▶ _Source data_:
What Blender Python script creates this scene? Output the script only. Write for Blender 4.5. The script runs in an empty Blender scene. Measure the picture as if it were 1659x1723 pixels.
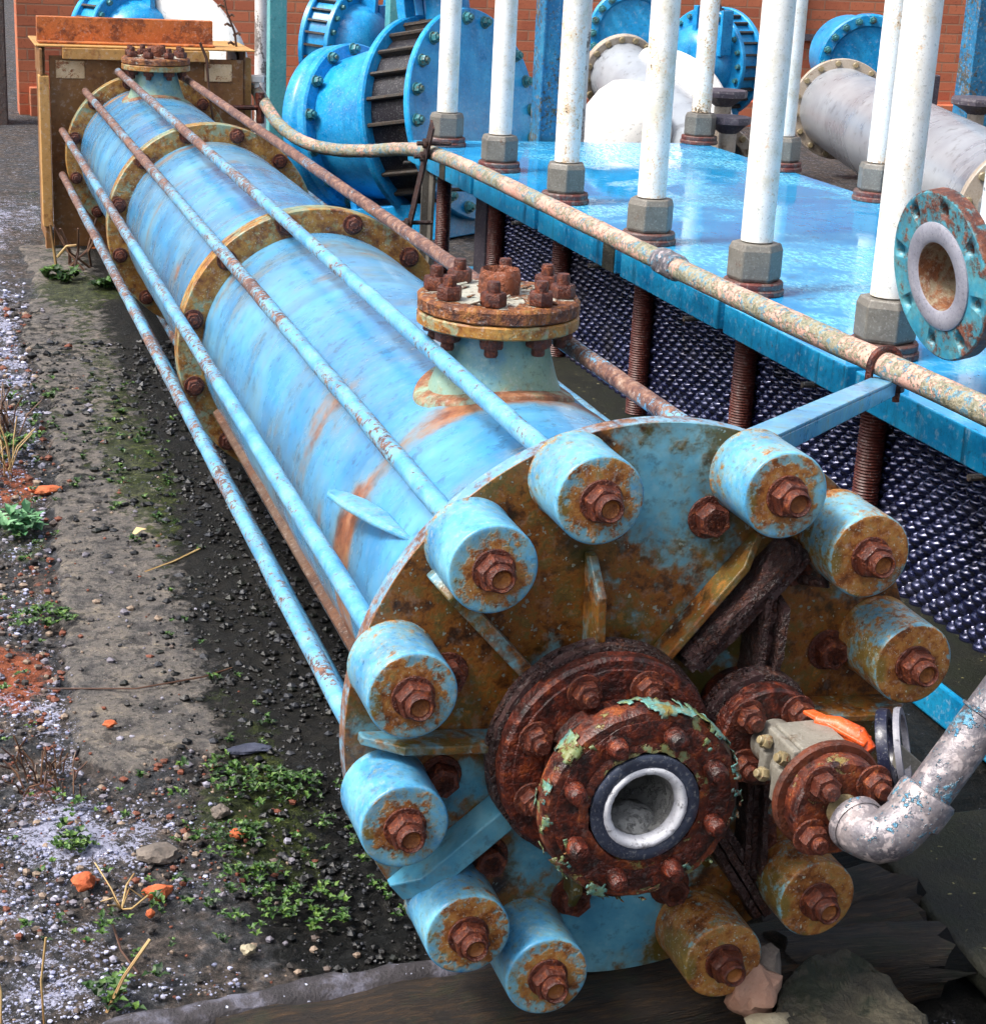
import bpy, math, random
import numpy as np
from mathutils import Vector, Matrix, noise as mnoise

random.seed(7)
sc = bpy.context.scene
COL = sc.collection
PI = math.pi
V = Vector
rad = math.radians

# ------------------------------------------------------------------ objects
def setp(o, label=None, cat=None, group=None, kind=None, wear=None):
    if label: o['label'] = label
    if cat: o['category'] = cat
    if group: o['group'] = group
    if kind: o['kind'] = kind
    if wear is not None: o['wear'] = float(wear)
    return o

def thing(name, label, cat, loc=(0, 0, 0), group=None, wear=None):
    o = bpy.data.objects.new(name, None)
    COL.objects.link(o)
    o.location = loc
    o.empty_display_size = .1
    return setp(o, label, cat, group, None, wear)

ORIG = {}
def worldloc(o):
    p = V((0, 0, 0))
    while o is not None:
        p = p + V(o.location)
        o = o.parent
    return p

def frame(d, ref=None):
    d = V(d).normalized()
    a = V(ref) if ref is not None else (V((0, 0, 1)) if abs(d.z) < .9 else V((0, 1, 0)))
    u = (a - d * a.dot(d)).normalized()
    v = d.cross(u)
    return u, v, d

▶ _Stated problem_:
Every line is to be duplicated exactly, though pictures stay out.

▶ _Solved exercise_:
What Blender Python script creates this scene? Output the script only. Write for Blender 4.5. The script runs in an empty Blender scene. Measure the picture as if it were 1659x1723 pixels.
import bpy, math, random
import numpy as np
from mathutils import Vector, Matrix, noise as mnoise

random.seed(7)
sc = bpy.context.scene
COL = sc.collection
PI = math.pi
V = Vector
rad = math.radians

# ------------------------------------------------------------------ objects
def setp(o, label=None, cat=None, group=None, kind=None, wear=None):
    if label: o['label'] = label
    if cat: o['category'] = cat
    if group: o['group'] = group
    if kind: o['kind'] = kind
    if wear is not None: o['wear'] = float(wear)
    return o

def thing(name, label, cat, loc=(0, 0, 0), group=None, wear=None):
    o = bpy.data.objects.new(name, None)
    COL.objects.link(o)
    o.location = loc
    o.empty_display_size = .1
    return setp(o, label, cat, group, None, wear)

ORIG = {}
def worldloc(o):
    p = V((0, 0, 0))
    while o is not None:
        p = p + V(o.location)
        o = o.parent
    return p

def frame(d, ref=None):
    d = V(d).normalized()
    a = V(ref) if ref is not None else (V((0, 0, 1)) if abs(d.z) < .9 else V((0, 1, 0)))
    u = (a - d * a.dot(d)).normalized()
    v = d.cross(u)
    return u, v, d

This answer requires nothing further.